Prime Minister Mia Amor Mottley in discussion with Executive Director of the International Trade Centre, Arancha González, at the ITC’s Trade for Sustainable Development Forum, in Geneva today. (GP)

Prime Minister Mia Amor Mottley says the world must be prepared to make decisions and apply the resources necessary to halt and reverse climate change.

Ms. Mottley expressed this view today as she delivered the keynote address at the International Trade Centre’s Trade for Sustainable Development Forum, in Geneva.      

Ms. Mottley told her audience that the world must not begin to believe that it is a victim of climate change.

“I do not accept that it is beyond human ingenuity…. But it is a subject of priorities and in the same way that we prioritize spending in other areas, we can prioritize spending if it really mattered or if we believed it was urgent enough.

“At the same time, we need to recognize that when countries are forced to borrow with limited fiscal space already, they then are victims of an international capital market that will render negative judgments on their credit rating, such that they then are in a vicious cycle that they cannot get out of. So, do we spend the money on retrofitting or building new roofs, building reefs to protect coastal economies or do we spent the money on being able to complete the process in health care and education for the stabilization of populations?…” she asked.

The Prime Minister said the Caribbean was on the frontline of climate change and its development opportunities were being stolen because of its absolute necessity to fight the battle.

She added that it was critical that the voices of non-state actors and citizens across the world, including young people, join the fight because climate change would not only affect coral islands but coastal cities eventually.

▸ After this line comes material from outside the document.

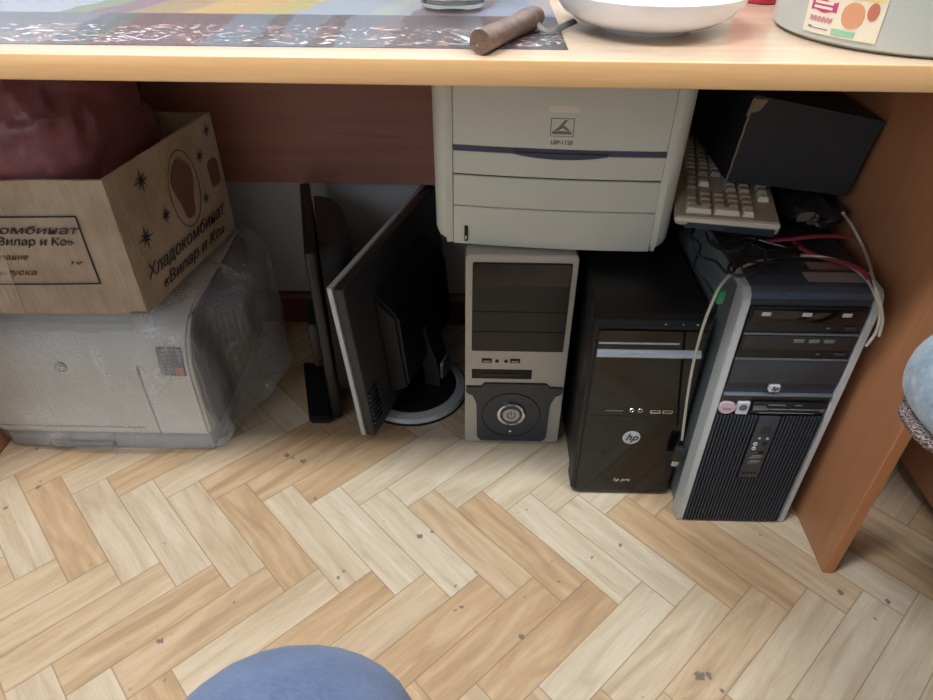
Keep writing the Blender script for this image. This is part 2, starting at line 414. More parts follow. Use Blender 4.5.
def text(name, body, size, mat, parent, M4, ext=.0002, shear=0., align='CENTER', bold=0., width=None, **props):
    """flat lettering lying in the plane z=0 of M4, x to the right"""
    cu = bpy.data.curves.new('tmp', 'FONT'); cu.body = body; cu.size = size; cu.extrude = ext; cu.shear = shear; cu.align_x = align; cu.align_y = 'CENTER'
    cu.offset = bold; cu.resolution_u = 3
    ob = bpy.data.objects.new('tmp', cu); COL.objects.link(ob); bpy.context.view_layer.update()
    me = bpy.data.meshes.new_from_object(ob.evaluated_get(bpy.context.evaluated_depsgraph_get()))
    bpy.data.objects.remove(ob); bpy.data.curves.remove(cu)
    if width:
        w = max(v.co.x for v in me.vertices)-min(v.co.x for v in me.vertices); me.transform(Matrix.Scale(width/w, 4, Vector((1, 0, 0))))
    me.transform(M4); me.name = name; me.materials.clear(); me.materials.append(MAT[mat])
    o = bpy.data.objects.new(name, me); COL.objects.link(o); o.parent = parent
    for k, v in props.items(): o[k] = v
    return o
FR = Matrix.Rotation(PI/2, 4, 'X')      # text plane facing -y
def front(x, y, z, rot=0): return Matrix.Translation((x, y, z)) @ FR @ Matrix.Rotation(rot, 4, 'Z')
def struct(o): o['kind'] = 'structure'; return o

# ------------------------------------------------------------------ the room
struct(B().box((-3, -2.2, -.06), (3, 1.3, 0)).build('floor', 'floor', smooth=0))
WY = 1.285
w = B()
wx0, wx1, wz0, wz1 = -1.3, 1.5, 1.05, 2.2           # window opening in the wall behind the desk
w.box((-3, WY, 0), (wx0, WY+.2, 2.75)); w.box((wx1, WY, 0), (3, WY+.2, 2.75)); w.box((wx0, WY, 0), (wx1, WY+.2, wz0)); w.box((wx0, WY, wz1), (wx1, WY+.2, 2.75))
struct(w.build('wall_back', 'wall', smooth=0))
struct(B().box((-3, -2.2, 2.75), (3, 1.485, 2.85)).build('ceiling', 'wall', smooth=0))
struct(B().box((-3.1, -2.2, 0), (-3, 1.485, 2.75)).build('wall_left', 'wall', smooth=0))
struct(B().box((3, -2.2, 0), (3.1, 1.485, 2.75)).build('wall_right', 'wall', smooth=0))
struct(B().box((-3, -2.3, 0), (3, -2.2, 2.75)).build('wall_front', 'wall', smooth=0))
b = B(); b.prism([(WY, 0), (WY-.014, 0), (WY-.014, .066), (WY-.009, .074), (WY-.004, .077), (WY, .077)], -3, 3, 'yz')
struct(b.build('baseboard_back', 'base', smooth=0))
win = B()
for x0, x1 in ((wx0, wx0+.06), (.07, .13), (wx1-.06, wx1)): win.box((x0, WY+.05, wz0), (x1, WY+.11, wz1), .004)
for z0, z1 in ((wz0, wz0+.06), (wz1-.06, wz1)): win.box((wx0, WY+.05, z0), (wx1, WY+.11, z1), .004)
wo = struct(win.build('window_1', 'frame'))
B().box((wx0+.03, WY+.075, wz0+.03), (wx1-.03, WY+.082, wz1-.03)).build('pane', 'tfilm', wo, smooth=0)
B().box((wx0-.03, WY-.04, wz0-.025), (wx1+.03, WY+.06, wz0), .005).build('window_sill', 'frame', wo)
# ceiling lamps behind and left of the viewer
for k, (x, y) in enumerate(((-.85, -.02), (1.05, -.02))):
    lt = thing('ceiling_lamp', ('white ceiling lamp on the left behind the viewer', 'white ceiling lamp on the right behind the viewer')[k], 'lamp', (x, y, 2.75))
    B().box((-.62, -.17, -.06), (.62, .17, 0), .01).build('housing', 'frame', lt)
    B().box((-.59, -.145, -.066), (.59, .145, -.055), .003).build('diffuser', 'lampm', lt)
    la = bpy.data.lights.new('lamp_light', 'AREA'); la.shape = 'RECTANGLE'; la.size = 1.1; la.size_y = .28; la.energy = (42, 20)[k]; la.color = (.94, .975, 1)
    lo = bpy.data.objects.new('lamp_light', la); COL.objects.link(lo); lo.parent = lt; lo.location = (0, 0, -.08)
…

Ms. Mottley said even though it was a destabilizing and a disrupting time, there would be opportunities and not just doom and gloom.

“The question for us is, can we work to force the world to deal with this with a sense of urgency such that we are not the collateral damage of an insensitive and procrastinating global community?”

She noted that the Climate Action Summit, as outlined at the United Nations two weeks ago, had left the world divided.

The Prime Minister stated that when certain funds were created, countries such as Barbados, The Bahamas and Trinidad and Tobago could not access them because of their middle-income status.